トヨタ社長も参戦した2019年メディア4耐、ITmedia×MONOistチーム大躍進のワケモータースポーツ(4/5 ページ)

» 2019年10月21日 06時00分 公開
[高根英幸MONOist]

タイヤの消耗が予想以上で、ラップタイムが伸び悩む

 柿澤選手はわれわれチームのドライバーの中でも、ミニサーキットの耐久レースに参戦し続けている現役のアマチュアドライバー。「ハマると速い」期待のドライバーなのだが、3番手となったことで、厳しい状況に陥ってしまったようだ。というのも、2番手の西坂選手があまりにもいいペースで走ってしまったこともあり、タイヤの消耗が予想以上に進んでいたらしい。柿澤選手には快走した2017年の再現を期待していたのだが、周回を重ねても思うようにペースを上げられない。

 「タイヤがグリップしない〜」とドライバー交代の時に筆者にも報告してくれたほど。どうやら午前中の公式練習の時とはまるで異なるタイヤの反応に、柿澤選手はかなり戸惑ったようだ。

 しかも燃費が思うように伸びない。それでも最後のラップで決勝中のベストタイムを更新して面目躍如は果たしたものの、燃費は全体として想定より悪い。このままでは計算上、わずかに燃料が足りなくなる。2017年のようなガス欠という結末は御免だ、何とかせねば。

photo 3番手の柿澤選手から筆者へとドライバーチェンジ。この時に給油もするため、ピットストップは3分間。燃費を改善できる走りをイメージして、コースへと飛び出した(クリックで拡大)

 松本氏は事前に伝えていたペース配分から目標燃費を変更し、新たな目標を導き出して筆者に伝えた。

 「平均燃費を6.5km/L以上にしてください」

 これは想定していた燃費より、かなり高い数値だ。しかも筆者が走る区間だけではなく、これまでの平均燃費を継続しての燃費向上だから、実際には少なくとも6.6〜6.7km/L以上で走らないと実現できないことになる。

 かなり厳しい要求だが1発の速さではなく、マシンの状態や状況判断とそれに応じたドライビングができることを買われての筆者へのドライバー要請、ここで貢献できなければ存在価値はない。

 今年は少しだけ攻めた走りをしたいと思っていたのだが、違った方向性での攻める走りを求められることになった。だがそれも、耐久レースの面白さの一つだ。これぞチームプレイ、これぞ耐久レースである。
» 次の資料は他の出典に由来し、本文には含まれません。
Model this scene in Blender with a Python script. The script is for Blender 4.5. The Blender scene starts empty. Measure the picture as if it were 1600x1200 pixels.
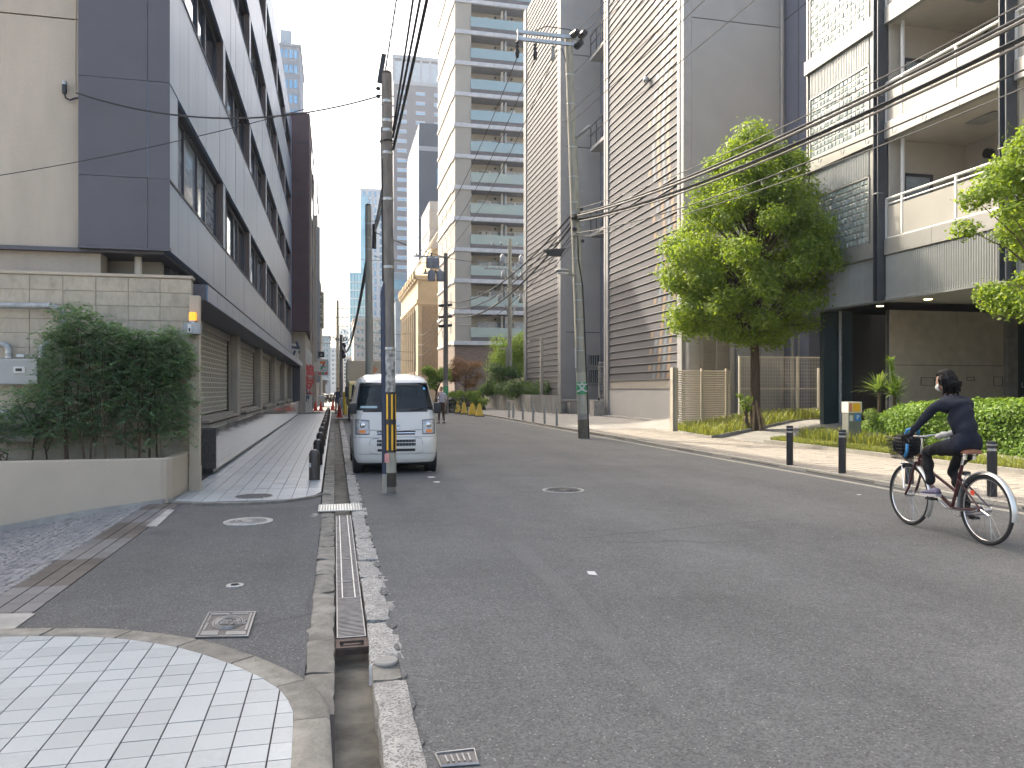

 コースに飛び出して数周は、マシンの感触を確かめながらも、後方から迫ってくる上位チームの邪魔にならないように走る。公式練習時には、決勝を想定して燃費走行しても2周目にはほぼ想定のラップタイムに到達したのだが、柿澤選手の報告通り、タイヤのグリップ感が希薄で同じように走ることはできない。それでもやるしかない。その場でクルマの状態に合わせて走り方を考えながらドライビングを続ける。

 そんな要求に加えて、上位を走るチームのラップタイムの速いこと! 前よりバックミラーを見る割合を多くしなければ、とてもスムーズかつ安全には走れない。できる限りタイムロスを抑えて、燃料とタイヤを温存するためには、こんなシーンでも全く気が抜けない。

photo 休憩する松本氏に代わって、今回からチームに加わった迫野さんが無線担当に。暑さと後方から追いまくってくるマシン、グリップの低いタイヤの中、燃費走行しても平均燃費が上がらない中でも、「頑張ってください!」と女子からの無線のおかげで、心が折れずに済んだ。ひょっとして、これも松本氏の作戦だったのだろうか(クリックで拡大)

 それにしても燃費走行を心がけても平均燃費はなかなか上がらない。柿澤選手も「5速まで使っても、何やっても燃費が全然変わらない〜」と言っていた通り、かなり燃費に気遣った走りをしても、平均燃費計の数字に変化がない。ある一定のレベルまでは燃費がいいパワートレインゆえの現象だ。

 それに自分の周回だけの平均燃費ではなく走行距離が多いためなかなか数字が変わらないので、モチベーションを保つのが難しい。それでも諦めずに、燃費を向上させるためのテクニックや走り方を工夫してみる。あの手この手と燃費向上策を繰り出し、20周ほど走ったところで、ついに目標燃費を達成! ラップタイムは伸びないが、それはタイヤの摩耗も抑えているため仕方ない。むしろタイムがそれほど落ちないことに驚いたくらいだ。